* **GIVEN PROBLEM**: Reproduce each line exactly. Skip none.

* **RECORDED DATA**:
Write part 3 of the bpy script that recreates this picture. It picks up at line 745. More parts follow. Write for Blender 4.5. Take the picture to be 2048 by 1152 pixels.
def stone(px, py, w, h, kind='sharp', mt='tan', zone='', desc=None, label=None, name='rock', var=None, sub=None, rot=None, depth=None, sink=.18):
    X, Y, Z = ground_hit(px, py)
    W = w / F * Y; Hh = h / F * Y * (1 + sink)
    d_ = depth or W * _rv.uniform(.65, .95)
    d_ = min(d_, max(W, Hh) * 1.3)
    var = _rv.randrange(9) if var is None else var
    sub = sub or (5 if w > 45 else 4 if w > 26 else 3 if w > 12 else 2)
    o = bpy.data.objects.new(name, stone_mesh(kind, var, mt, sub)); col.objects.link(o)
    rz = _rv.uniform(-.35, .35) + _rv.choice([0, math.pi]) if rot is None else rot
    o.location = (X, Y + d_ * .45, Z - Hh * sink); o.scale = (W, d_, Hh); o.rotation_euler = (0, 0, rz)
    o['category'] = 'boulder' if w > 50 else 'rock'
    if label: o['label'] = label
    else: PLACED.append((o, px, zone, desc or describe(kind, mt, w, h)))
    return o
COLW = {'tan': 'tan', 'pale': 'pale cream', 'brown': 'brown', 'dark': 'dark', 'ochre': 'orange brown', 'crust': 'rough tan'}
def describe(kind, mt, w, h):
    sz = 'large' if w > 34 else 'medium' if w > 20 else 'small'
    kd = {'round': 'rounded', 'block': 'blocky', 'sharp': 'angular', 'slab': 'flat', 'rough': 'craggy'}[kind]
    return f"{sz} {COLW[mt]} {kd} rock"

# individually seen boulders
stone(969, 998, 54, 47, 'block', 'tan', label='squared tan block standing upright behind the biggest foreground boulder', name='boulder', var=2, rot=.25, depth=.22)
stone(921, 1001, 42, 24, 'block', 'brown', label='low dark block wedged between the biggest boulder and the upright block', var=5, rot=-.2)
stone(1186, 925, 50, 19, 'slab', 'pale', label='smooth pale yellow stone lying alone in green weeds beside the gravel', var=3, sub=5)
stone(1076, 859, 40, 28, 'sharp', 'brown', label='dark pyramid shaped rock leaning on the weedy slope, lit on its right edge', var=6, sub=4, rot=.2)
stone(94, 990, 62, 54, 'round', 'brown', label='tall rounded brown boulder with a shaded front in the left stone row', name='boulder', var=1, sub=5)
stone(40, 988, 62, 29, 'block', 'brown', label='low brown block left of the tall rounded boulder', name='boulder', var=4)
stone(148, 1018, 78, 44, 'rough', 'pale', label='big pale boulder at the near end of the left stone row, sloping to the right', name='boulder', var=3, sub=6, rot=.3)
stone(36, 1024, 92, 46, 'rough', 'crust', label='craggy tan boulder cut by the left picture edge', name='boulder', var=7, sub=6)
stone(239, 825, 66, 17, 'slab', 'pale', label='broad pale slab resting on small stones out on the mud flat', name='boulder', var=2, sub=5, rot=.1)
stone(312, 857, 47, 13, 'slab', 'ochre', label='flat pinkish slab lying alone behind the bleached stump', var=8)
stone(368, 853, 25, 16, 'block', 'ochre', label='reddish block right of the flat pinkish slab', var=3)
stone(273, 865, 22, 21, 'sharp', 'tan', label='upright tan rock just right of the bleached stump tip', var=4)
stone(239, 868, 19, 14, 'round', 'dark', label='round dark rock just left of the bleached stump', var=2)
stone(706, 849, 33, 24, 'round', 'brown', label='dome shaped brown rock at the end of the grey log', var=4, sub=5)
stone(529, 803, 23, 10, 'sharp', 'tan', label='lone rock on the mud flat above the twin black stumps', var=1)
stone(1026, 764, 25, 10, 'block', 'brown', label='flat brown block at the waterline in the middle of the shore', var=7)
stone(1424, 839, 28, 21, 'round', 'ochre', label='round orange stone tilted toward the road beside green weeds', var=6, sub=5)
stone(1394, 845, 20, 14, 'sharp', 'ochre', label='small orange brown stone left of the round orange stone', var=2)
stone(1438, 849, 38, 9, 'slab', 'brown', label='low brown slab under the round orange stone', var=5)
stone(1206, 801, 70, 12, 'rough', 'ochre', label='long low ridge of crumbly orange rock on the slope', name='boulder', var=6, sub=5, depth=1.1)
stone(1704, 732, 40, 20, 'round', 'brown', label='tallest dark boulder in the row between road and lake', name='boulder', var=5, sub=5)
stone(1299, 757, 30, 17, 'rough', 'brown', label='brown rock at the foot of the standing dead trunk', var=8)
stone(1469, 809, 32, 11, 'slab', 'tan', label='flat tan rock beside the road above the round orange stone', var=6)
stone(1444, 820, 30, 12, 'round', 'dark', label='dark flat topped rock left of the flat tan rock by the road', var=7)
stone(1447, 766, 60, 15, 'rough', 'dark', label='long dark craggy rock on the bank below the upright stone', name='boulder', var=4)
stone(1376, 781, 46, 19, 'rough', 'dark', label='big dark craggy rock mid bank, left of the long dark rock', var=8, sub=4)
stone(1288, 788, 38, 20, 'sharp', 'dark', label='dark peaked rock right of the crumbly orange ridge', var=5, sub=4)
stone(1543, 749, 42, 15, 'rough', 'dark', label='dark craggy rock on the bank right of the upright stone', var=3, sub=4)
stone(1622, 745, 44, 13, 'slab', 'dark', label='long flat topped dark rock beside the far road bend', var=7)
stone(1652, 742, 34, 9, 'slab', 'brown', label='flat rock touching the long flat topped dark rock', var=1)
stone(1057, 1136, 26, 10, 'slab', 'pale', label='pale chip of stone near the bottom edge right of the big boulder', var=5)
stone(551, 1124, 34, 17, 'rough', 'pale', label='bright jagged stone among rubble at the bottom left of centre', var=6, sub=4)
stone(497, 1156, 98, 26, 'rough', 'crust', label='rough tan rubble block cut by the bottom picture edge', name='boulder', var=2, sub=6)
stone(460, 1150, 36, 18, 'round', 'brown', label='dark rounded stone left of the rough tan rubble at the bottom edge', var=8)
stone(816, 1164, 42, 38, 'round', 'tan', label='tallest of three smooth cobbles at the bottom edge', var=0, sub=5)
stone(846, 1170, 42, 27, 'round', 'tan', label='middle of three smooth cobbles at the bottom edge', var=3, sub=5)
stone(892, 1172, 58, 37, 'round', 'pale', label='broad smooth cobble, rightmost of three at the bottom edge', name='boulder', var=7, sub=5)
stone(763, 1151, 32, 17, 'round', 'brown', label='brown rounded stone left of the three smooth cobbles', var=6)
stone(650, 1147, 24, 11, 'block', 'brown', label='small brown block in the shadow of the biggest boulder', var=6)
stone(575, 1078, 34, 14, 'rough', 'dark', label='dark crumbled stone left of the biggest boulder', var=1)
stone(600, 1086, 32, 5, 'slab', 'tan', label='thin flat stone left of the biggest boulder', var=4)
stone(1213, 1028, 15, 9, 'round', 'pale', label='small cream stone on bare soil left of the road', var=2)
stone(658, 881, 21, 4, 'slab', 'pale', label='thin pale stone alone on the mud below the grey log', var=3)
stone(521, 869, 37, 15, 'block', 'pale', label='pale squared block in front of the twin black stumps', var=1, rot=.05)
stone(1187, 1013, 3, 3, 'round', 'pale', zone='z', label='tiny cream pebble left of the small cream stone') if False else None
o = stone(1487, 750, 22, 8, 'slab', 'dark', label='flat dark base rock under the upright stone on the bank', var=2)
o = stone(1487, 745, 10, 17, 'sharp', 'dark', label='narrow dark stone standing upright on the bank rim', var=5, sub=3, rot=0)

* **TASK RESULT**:
Write part 3 of the bpy script that recreates this picture. It picks up at line 745. More parts follow. Write for Blender 4.5. Take the picture to be 2048 by 1152 pixels.
def stone(px, py, w, h, kind='sharp', mt='tan', zone='', desc=None, label=None, name='rock', var=None, sub=None, rot=None, depth=None, sink=.18):
    X, Y, Z = ground_hit(px, py)
    W = w / F * Y; Hh = h / F * Y * (1 + sink)
    d_ = depth or W * _rv.uniform(.65, .95)
    d_ = min(d_, max(W, Hh) * 1.3)
    var = _rv.randrange(9) if var is None else var
    sub = sub or (5 if w > 45 else 4 if w > 26 else 3 if w > 12 else 2)
    o = bpy.data.objects.new(name, stone_mesh(kind, var, mt, sub)); col.objects.link(o)
    rz = _rv.uniform(-.35, .35) + _rv.choice([0, math.pi]) if rot is None else rot
    o.location = (X, Y + d_ * .45, Z - Hh * sink); o.scale = (W, d_, Hh); o.rotation_euler = (0, 0, rz)
    o['category'] = 'boulder' if w > 50 else 'rock'
    if label: o['label'] = label
    else: PLACED.append((o, px, zone, desc or describe(kind, mt, w, h)))
    return o
COLW = {'tan': 'tan', 'pale': 'pale cream', 'brown': 'brown', 'dark': 'dark', 'ochre': 'orange brown', 'crust': 'rough tan'}
def describe(kind, mt, w, h):
    sz = 'large' if w > 34 else 'medium' if w > 20 else 'small'
    kd = {'round': 'rounded', 'block': 'blocky', 'sharp': 'angular', 'slab': 'flat', 'rough': 'craggy'}[kind]
    return f"{sz} {COLW[mt]} {kd} rock"

# individually seen boulders
stone(969, 998, 54, 47, 'block', 'tan', label='squared tan block standing upright behind the biggest foreground boulder', name='boulder', var=2, rot=.25, depth=.22)
stone(921, 1001, 42, 24, 'block', 'brown', label='low dark block wedged between the biggest boulder and the upright block', var=5, rot=-.2)
stone(1186, 925, 50, 19, 'slab', 'pale', label='smooth pale yellow stone lying alone in green weeds beside the gravel', var=3, sub=5)
stone(1076, 859, 40, 28, 'sharp', 'brown', label='dark pyramid shaped rock leaning on the weedy slope, lit on its right edge', var=6, sub=4, rot=.2)
stone(94, 990, 62, 54, 'round', 'brown', label='tall rounded brown boulder with a shaded front in the left stone row', name='boulder', var=1, sub=5)
stone(40, 988, 62, 29, 'block', 'brown', label='low brown block left of the tall rounded boulder', name='boulder', var=4)
stone(148, 1018, 78, 44, 'rough', 'pale', label='big pale boulder at the near end of the left stone row, sloping to the right', name='boulder', var=3, sub=6, rot=.3)
stone(36, 1024, 92, 46, 'rough', 'crust', label='craggy tan boulder cut by the left picture edge', name='boulder', var=7, sub=6)
stone(239, 825, 66, 17, 'slab', 'pale', label='broad pale slab resting on small stones out on the mud flat', name='boulder', var=2, sub=5, rot=.1)
stone(312, 857, 47, 13, 'slab', 'ochre', label='flat pinkish slab lying alone behind the bleached stump', var=8)
stone(368, 853, 25, 16, 'block', 'ochre', label='reddish block right of the flat pinkish slab', var=3)
stone(273, 865, 22, 21, 'sharp', 'tan', label='upright tan rock just right of the bleached stump tip', var=4)
stone(239, 868, 19, 14, 'round', 'dark', label='round dark rock just left of the bleached stump', var=2)
stone(706, 849, 33, 24, 'round', 'brown', label='dome shaped brown rock at the end of the grey log', var=4, sub=5)
stone(529, 803, 23, 10, 'sharp', 'tan', label='lone rock on the mud flat above the twin black stumps', var=1)
stone(1026, 764, 25, 10, 'block', 'brown', label='flat brown block at the waterline in the middle of the shore', var=7)
stone(1424, 839, 28, 21, 'round', 'ochre', label='round orange stone tilted toward the road beside green weeds', var=6, sub=5)
stone(1394, 845, 20, 14, 'sharp', 'ochre', label='small orange brown stone left of the round orange stone', var=2)
stone(1438, 849, 38, 9, 'slab', 'brown', label='low brown slab under the round orange stone', var=5)
stone(1206, 801, 70, 12, 'rough', 'ochre', label='long low ridge of crumbly orange rock on the slope', name='boulder', var=6, sub=5, depth=1.1)
stone(1704, 732, 40, 20, 'round', 'brown', label='tallest dark boulder in the row between road and lake', name='boulder', var=5, sub=5)
stone(1299, 757, 30, 17, 'rough', 'brown', label='brown rock at the foot of the standing dead trunk', var=8)
stone(1469, 809, 32, 11, 'slab', 'tan', label='flat tan rock beside the road above the round orange stone', var=6)
stone(1444, 820, 30, 12, 'round', 'dark', label='dark flat topped rock left of the flat tan rock by the road', var=7)
stone(1447, 766, 60, 15, 'rough', 'dark', label='long dark craggy rock on the bank below the upright stone', name='boulder', var=4)
stone(1376, 781, 46, 19, 'rough', 'dark', label='big dark craggy rock mid bank, left of the long dark rock', var=8, sub=4)
stone(1288, 788, 38, 20, 'sharp', 'dark', label='dark peaked rock right of the crumbly orange ridge', var=5, sub=4)
stone(1543, 749, 42, 15, 'rough', 'dark', label='dark craggy rock on the bank right of the upright stone', var=3, sub=4)
stone(1622, 745, 44, 13, 'slab', 'dark', label='long flat topped dark rock beside the far road bend', var=7)
stone(1652, 742, 34, 9, 'slab', 'brown', label='flat rock touching the long flat topped dark rock', var=1)
stone(1057, 1136, 26, 10, 'slab', 'pale', label='pale chip of stone near the bottom edge right of the big boulder', var=5)
stone(551, 1124, 34, 17, 'rough', 'pale', label='bright jagged stone among rubble at the bottom left of centre', var=6, sub=4)
stone(497, 1156, 98, 26, 'rough', 'crust', label='rough tan rubble block cut by the bottom picture edge', name='boulder', var=2, sub=6)
stone(460, 1150, 36, 18, 'round', 'brown', label='dark rounded stone left of the rough tan rubble at the bottom edge', var=8)
stone(816, 1164, 42, 38, 'round', 'tan', label='tallest of three smooth cobbles at the bottom edge', var=0, sub=5)
stone(846, 1170, 42, 27, 'round', 'tan', label='middle of three smooth cobbles at the bottom edge', var=3, sub=5)
stone(892, 1172, 58, 37, 'round', 'pale', label='broad smooth cobble, rightmost of three at the bottom edge', name='boulder', var=7, sub=5)
stone(763, 1151, 32, 17, 'round', 'brown', label='brown rounded stone left of the three smooth cobbles', var=6)
stone(650, 1147, 24, 11, 'block', 'brown', label='small brown block in the shadow of the biggest boulder', var=6)
stone(575, 1078, 34, 14, 'rough', 'dark', label='dark crumbled stone left of the biggest boulder', var=1)
stone(600, 1086, 32, 5, 'slab', 'tan', label='thin flat stone left of the biggest boulder', var=4)
stone(1213, 1028, 15, 9, 'round', 'pale', label='small cream stone on bare soil left of the road', var=2)
stone(658, 881, 21, 4, 'slab', 'pale', label='thin pale stone alone on the mud below the grey log', var=3)
stone(521, 869, 37, 15, 'block', 'pale', label='pale squared block in front of the twin black stumps', var=1, rot=.05)
stone(1187, 1013, 3, 3, 'round', 'pale', zone='z', label='tiny cream pebble left of the small cream stone') if False else None
o = stone(1487, 750, 22, 8, 'slab', 'dark', label='flat dark base rock under the upright stone on the bank', var=2)
o = stone(1487, 745, 10, 17, 'sharp', 'dark', label='narrow dark stone standing upright on the bank rim', var=5, sub=3, rot=0)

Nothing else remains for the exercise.